[Excerpted data]
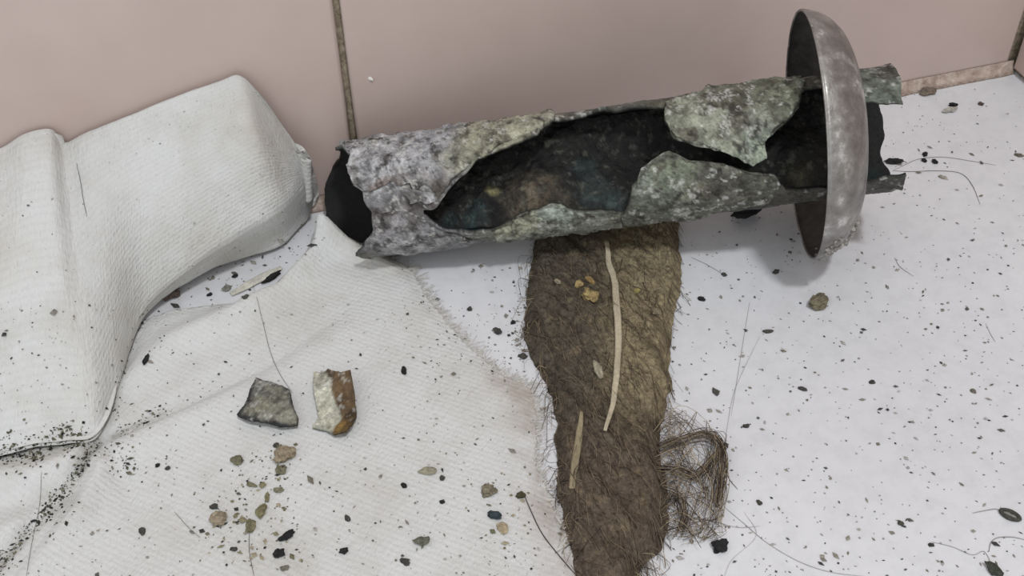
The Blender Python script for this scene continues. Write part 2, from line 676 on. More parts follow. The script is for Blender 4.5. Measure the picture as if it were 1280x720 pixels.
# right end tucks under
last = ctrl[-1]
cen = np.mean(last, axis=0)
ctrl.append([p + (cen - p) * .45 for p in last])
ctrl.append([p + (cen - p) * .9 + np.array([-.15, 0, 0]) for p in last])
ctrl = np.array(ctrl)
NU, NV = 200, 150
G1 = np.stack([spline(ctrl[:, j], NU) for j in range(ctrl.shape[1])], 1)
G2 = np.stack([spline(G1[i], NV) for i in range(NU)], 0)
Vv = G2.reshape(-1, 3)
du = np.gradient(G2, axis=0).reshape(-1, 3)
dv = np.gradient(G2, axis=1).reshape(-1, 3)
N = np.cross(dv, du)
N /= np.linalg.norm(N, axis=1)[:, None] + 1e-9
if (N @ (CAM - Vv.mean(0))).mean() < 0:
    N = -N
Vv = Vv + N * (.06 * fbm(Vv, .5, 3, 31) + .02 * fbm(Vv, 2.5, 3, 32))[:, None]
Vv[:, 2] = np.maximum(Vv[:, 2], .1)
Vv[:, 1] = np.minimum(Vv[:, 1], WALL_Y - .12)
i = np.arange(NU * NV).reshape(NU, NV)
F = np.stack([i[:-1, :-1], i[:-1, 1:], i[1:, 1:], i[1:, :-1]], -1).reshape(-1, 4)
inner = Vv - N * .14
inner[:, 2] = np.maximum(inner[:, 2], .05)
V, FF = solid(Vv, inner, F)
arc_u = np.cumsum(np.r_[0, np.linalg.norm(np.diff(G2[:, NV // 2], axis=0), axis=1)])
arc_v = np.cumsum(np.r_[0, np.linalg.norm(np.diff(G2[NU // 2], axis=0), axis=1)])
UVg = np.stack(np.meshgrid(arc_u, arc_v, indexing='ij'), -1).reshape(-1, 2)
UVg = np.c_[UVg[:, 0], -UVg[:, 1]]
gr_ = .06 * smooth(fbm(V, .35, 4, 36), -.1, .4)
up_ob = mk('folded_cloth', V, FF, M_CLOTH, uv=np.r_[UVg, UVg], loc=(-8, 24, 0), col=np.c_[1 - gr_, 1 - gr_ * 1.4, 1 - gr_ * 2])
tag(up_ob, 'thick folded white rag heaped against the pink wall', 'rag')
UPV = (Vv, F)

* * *

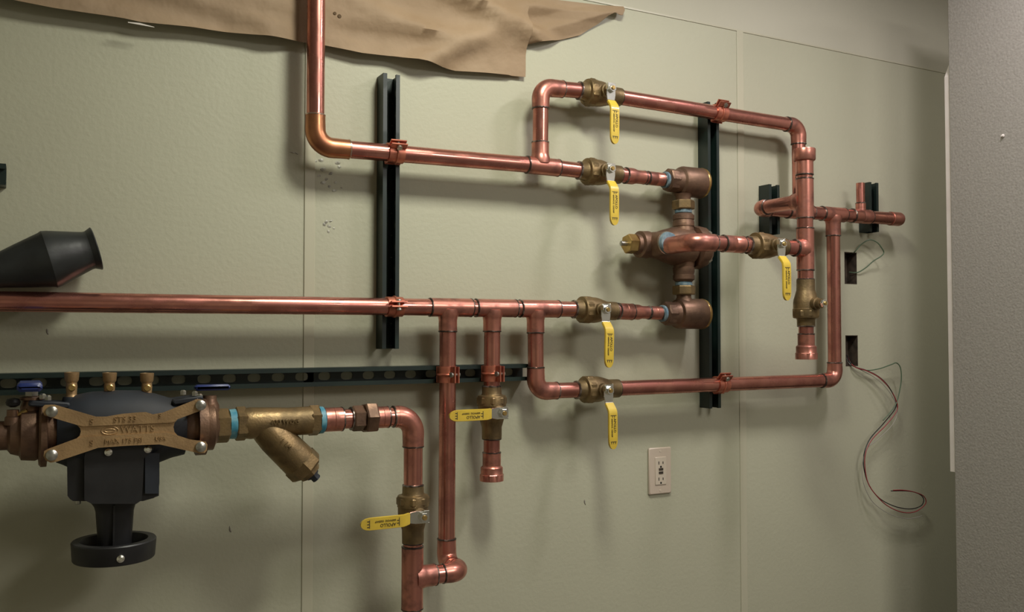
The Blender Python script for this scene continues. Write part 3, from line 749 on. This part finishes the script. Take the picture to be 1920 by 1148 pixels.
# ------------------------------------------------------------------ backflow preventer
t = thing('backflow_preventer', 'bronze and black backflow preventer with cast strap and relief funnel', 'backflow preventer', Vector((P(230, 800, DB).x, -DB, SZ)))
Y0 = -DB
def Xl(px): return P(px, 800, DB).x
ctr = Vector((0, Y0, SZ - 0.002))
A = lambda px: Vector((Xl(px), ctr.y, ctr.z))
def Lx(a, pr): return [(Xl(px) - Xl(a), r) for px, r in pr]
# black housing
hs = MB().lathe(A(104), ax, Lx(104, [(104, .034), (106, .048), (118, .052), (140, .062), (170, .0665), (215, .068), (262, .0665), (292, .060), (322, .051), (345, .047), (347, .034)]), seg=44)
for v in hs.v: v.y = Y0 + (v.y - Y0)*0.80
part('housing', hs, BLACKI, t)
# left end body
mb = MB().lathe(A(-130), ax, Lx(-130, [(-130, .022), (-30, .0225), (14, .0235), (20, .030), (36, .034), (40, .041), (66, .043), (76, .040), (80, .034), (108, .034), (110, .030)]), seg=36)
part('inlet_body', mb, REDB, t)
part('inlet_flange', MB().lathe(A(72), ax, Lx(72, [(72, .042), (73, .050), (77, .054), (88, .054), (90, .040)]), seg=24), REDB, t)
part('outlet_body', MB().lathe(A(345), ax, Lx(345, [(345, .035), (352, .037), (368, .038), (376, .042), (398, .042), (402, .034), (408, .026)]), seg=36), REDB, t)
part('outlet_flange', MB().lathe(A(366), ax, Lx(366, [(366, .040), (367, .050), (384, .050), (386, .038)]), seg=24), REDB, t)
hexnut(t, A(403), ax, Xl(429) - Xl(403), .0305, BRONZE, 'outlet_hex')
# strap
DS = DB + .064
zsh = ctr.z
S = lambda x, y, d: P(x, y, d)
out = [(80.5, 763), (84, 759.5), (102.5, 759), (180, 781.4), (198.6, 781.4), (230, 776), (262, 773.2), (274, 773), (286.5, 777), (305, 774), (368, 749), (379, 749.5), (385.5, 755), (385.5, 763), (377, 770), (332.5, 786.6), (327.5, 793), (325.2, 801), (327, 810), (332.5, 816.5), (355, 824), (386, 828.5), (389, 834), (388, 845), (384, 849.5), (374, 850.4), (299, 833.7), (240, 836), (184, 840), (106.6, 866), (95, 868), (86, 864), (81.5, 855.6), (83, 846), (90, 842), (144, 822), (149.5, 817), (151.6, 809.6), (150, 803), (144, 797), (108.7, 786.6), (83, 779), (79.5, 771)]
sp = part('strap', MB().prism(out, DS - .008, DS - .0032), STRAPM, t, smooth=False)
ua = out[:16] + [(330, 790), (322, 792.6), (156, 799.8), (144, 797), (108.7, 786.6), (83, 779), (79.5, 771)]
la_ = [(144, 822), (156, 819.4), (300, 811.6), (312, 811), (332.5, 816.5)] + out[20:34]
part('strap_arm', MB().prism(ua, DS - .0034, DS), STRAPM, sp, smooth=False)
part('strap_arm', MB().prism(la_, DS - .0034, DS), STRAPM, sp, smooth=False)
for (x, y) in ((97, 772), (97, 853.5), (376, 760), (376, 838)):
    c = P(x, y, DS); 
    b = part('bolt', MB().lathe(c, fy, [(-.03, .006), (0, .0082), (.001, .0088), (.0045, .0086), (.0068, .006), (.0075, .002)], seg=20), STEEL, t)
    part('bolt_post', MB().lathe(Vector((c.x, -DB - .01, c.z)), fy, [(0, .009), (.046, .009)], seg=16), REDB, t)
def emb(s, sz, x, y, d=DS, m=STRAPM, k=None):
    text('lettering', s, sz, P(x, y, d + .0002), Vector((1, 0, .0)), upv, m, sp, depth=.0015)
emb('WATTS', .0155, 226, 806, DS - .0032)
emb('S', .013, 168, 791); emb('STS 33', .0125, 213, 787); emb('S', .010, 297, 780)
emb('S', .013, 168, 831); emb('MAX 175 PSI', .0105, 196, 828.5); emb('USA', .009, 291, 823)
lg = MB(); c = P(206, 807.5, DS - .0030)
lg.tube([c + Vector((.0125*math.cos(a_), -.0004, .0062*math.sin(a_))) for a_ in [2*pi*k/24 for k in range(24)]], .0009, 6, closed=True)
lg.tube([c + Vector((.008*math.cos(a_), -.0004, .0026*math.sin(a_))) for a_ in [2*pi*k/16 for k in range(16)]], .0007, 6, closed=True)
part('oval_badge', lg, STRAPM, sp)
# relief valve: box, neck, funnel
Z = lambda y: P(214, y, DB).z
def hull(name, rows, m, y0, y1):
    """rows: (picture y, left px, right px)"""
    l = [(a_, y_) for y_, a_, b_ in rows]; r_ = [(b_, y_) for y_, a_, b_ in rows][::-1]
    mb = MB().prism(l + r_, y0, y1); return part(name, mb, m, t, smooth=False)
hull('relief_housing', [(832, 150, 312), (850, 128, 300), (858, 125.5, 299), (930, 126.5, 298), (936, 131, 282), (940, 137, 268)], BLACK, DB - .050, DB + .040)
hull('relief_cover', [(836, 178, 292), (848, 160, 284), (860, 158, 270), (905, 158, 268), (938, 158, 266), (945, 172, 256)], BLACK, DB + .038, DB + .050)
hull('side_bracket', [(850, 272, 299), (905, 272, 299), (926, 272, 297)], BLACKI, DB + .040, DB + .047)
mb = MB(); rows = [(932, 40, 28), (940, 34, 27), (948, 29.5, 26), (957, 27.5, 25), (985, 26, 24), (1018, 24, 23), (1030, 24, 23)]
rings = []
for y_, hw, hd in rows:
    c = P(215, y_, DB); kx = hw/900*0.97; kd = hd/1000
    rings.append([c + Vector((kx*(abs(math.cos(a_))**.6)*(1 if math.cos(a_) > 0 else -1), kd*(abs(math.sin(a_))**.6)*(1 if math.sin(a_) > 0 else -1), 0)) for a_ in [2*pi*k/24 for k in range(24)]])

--

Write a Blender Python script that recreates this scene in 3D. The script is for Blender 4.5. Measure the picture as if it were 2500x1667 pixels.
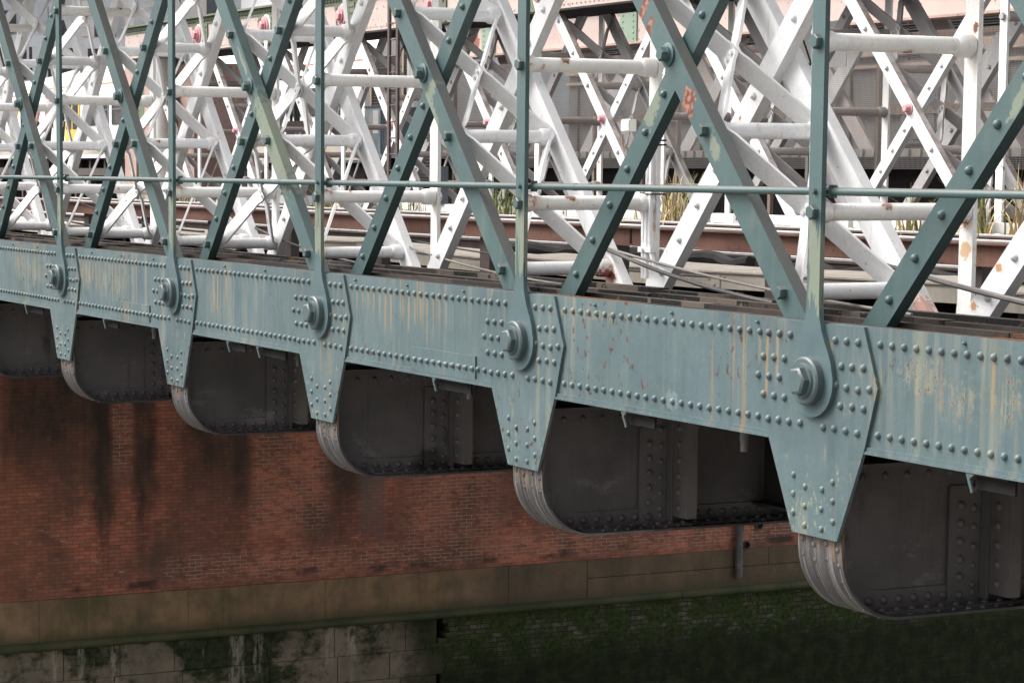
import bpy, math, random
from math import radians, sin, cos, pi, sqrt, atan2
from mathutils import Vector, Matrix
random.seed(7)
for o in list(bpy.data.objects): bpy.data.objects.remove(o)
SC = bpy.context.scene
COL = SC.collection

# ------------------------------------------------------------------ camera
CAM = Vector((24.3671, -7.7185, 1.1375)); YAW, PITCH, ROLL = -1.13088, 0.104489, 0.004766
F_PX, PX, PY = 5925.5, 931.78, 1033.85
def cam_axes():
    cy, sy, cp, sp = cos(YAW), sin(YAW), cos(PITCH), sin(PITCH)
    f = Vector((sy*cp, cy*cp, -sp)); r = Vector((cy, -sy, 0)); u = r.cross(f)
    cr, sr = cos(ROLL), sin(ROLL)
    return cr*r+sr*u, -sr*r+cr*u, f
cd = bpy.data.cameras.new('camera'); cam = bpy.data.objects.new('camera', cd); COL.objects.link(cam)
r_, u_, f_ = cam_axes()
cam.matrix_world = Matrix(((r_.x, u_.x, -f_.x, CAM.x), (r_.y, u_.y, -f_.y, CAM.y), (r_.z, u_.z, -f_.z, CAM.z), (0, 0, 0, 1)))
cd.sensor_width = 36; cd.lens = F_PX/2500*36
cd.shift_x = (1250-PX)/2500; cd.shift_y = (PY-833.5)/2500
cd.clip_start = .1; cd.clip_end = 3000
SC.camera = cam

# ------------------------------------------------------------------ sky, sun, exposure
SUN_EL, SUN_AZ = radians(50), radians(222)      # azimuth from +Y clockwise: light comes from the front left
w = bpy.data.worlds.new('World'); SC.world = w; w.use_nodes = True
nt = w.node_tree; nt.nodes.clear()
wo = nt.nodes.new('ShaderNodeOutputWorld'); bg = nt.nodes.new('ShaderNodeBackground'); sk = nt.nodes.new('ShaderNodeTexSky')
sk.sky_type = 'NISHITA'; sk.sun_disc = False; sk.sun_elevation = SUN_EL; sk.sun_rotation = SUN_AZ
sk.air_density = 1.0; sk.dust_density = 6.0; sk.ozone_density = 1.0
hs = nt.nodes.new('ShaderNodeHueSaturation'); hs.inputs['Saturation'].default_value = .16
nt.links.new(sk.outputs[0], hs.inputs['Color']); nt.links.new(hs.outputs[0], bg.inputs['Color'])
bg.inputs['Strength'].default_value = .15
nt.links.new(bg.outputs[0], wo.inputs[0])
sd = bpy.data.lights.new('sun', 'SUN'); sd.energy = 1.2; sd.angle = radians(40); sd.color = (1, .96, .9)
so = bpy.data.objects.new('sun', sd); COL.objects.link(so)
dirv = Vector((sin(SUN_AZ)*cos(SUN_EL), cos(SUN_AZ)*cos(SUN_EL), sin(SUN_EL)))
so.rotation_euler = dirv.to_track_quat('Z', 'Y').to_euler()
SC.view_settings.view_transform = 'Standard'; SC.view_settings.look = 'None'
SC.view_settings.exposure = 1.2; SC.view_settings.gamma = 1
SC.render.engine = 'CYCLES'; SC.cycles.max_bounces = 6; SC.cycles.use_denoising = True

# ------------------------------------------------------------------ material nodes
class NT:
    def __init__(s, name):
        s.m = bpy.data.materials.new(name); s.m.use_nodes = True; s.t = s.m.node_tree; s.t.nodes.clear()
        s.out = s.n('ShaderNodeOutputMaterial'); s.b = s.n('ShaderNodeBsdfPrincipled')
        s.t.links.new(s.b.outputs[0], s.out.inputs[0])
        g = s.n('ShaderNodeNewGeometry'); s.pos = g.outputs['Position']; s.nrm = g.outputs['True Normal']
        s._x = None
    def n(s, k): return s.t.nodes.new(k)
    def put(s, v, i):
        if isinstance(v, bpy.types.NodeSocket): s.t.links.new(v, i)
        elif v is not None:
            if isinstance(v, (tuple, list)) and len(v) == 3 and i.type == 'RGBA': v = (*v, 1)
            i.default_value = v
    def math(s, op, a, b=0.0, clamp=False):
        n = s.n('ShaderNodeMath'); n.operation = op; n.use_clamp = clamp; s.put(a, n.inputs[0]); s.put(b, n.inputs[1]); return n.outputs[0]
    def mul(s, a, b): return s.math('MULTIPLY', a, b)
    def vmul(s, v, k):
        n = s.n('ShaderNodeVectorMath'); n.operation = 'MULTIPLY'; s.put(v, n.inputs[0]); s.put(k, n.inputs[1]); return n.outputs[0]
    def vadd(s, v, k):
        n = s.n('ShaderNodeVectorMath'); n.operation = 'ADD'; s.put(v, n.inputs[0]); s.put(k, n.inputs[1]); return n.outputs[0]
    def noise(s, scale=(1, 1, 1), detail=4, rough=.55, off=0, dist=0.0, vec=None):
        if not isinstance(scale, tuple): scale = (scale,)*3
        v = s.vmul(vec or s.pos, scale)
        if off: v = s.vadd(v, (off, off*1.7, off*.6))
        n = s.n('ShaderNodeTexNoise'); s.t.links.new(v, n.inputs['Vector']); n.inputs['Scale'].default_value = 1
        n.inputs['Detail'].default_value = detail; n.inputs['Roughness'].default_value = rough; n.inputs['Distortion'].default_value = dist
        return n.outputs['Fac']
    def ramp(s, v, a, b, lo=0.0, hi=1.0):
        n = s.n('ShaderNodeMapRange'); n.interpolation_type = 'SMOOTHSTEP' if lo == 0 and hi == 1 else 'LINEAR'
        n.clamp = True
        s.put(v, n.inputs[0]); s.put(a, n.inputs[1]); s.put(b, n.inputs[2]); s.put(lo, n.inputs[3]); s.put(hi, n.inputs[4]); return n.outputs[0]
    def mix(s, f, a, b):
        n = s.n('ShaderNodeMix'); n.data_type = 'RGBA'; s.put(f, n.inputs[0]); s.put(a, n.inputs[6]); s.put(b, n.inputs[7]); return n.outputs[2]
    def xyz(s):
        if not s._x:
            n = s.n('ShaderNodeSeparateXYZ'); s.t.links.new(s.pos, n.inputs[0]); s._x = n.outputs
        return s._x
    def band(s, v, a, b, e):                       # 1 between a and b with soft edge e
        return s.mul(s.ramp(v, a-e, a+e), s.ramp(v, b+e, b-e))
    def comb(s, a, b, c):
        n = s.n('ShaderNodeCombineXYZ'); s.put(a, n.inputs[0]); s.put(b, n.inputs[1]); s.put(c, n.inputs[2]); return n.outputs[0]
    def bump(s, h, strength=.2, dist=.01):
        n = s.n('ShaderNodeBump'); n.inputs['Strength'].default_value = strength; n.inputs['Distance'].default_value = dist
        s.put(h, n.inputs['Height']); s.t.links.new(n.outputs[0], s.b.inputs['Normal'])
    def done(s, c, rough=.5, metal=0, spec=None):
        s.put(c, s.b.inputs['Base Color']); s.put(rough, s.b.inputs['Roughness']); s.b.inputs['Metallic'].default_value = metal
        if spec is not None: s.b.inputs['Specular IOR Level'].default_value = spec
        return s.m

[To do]
Collect each line above holding the string "pixels".

[Exercise solution]
The Blender Python script for this scene continues. Write part 2, from line 676 on. More parts follow. The script is for Blender 4.5. Measure the picture as if it were 1280x720 pixels.
The Blender Python script for this scene continues. Write part 3, from line 749 on. This part finishes the script. Take the picture to be 1920 by 1148 pixels.
Write a Blender Python script that recreates this scene in 3D. The script is for Blender 4.5. Measure the picture as if it were 2500x1667 pixels.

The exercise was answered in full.